I’d just like to ask, where the hell are the flying cars? I mean, here it is the twenty-first century, and I’m still creeping along in traffic on the ground like some kind of schmuck.

The argument that I most often hear against flying cars is this: Drivers have a hard enough time driving in two dimensions; add another dimension, and we’d all be dead within a month.

I don’t think this is true at all, and I’d like to explain why.

First, most traffic doesn’t work in two dimensions at all. It works in one dimension.

Just off the bottom of this illustration, imagine that there’s a big concrete wall. The driver of the blue car can control his speed, and little else. He can go faster, or he can go slower, or he can stop all together. He can’t move to the left without getting hit by the oncoming red cars. And if one of those red drivers is drunk or British (or both) and decides to suddenly drive on the wrong side of the road, the blue car is going to be making a trip to the body shop or the junkyard; there’s just nothing the driver can do.

Operating in two dimensions is actually much safer.

In this picture, the two cars can chase each other around this parking lot all day long without the risk of a collision, because they’re actually acting in two dimensions. One of the drivers can even put on makeup, talk on a cell phone, and eat a Whopper at the same time, provided that: 1. This driver has more than the usual number of arms, and 2. The other driver is paying attention.

(Note that in this illustration, as in real life, the lines painted on the asphalt are not actually large enough for the little cars to park there, at least not without getting some nasty dings in the sheet metal into the bargain. This is intentional, and should not be attributed to laziness or inattention on the part of Tinotopia Graphic Design GmbH, which produced the images.)

Now, imagine that the little cars are in fact little flying cars, zipping along in the sky. The driver of the little red car stops suddenly because some geese are crossing his path. Some things are the same in the sky and on the ground.

The driver of the following car now has at least four options: he can go to the left or right of the red car (since, without a road to build, there’s no reason for the opposing traffic to be inches away, and there are no trees or concrete walls on the other side), or he can go above or below.

This makes real computer-controlled (or at least computer-assisted) travel possible. Cars these days can be equipped with radar, or GPS systems, but they can’t actually control the car. There are too many obstacles like trees, curbs, medians, etc. to keep track of. It requires a person.
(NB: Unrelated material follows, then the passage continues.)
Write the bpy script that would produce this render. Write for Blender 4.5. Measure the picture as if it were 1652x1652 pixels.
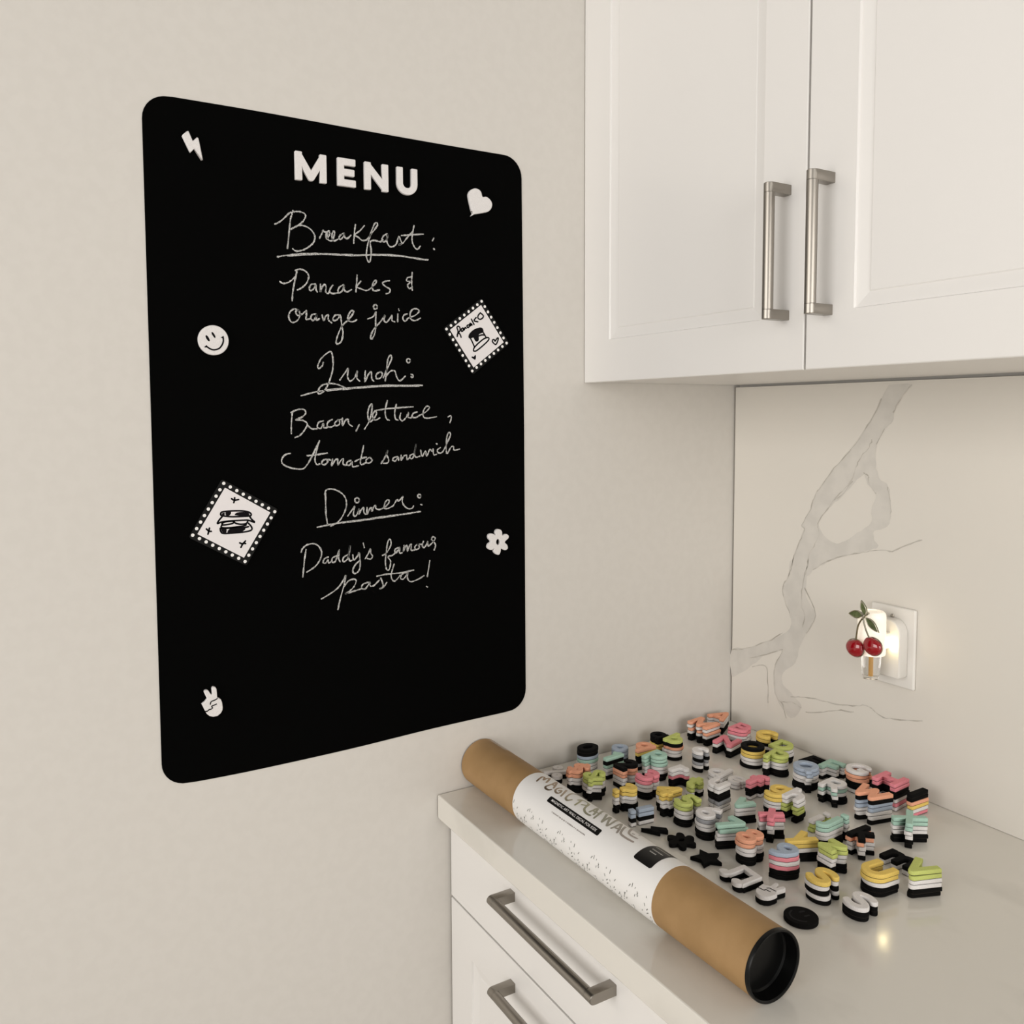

With flying cars, though, travel would just be a matter of telling the car where you wanted to go. The car would plot a course using GPS, and avoid collisions with other flying cars by communicating with their computers. Every flying car would continuously send out a short-range radio signal giving its location. Flying cars that determined that they were on a collision course with other flying cars would then negotiate course deviations to allow them to cross at different altitudes. The driver’s reactions and abilities wouldn’t enter into it. The driver’s duties, if he so chose, would be only be to pilot the thing the last few feet (where GPS accuracy would be an issue) and to park the car.


I will be revisiting the flying car issue some more in the future. Primarily, I’d like to address the issue of where flying cars would be allowed to go. Most people wouldn’t like them buzzing their backyards on straight-line courses; I’ve come up with a solution to that that will not cause traffic problems in the sky.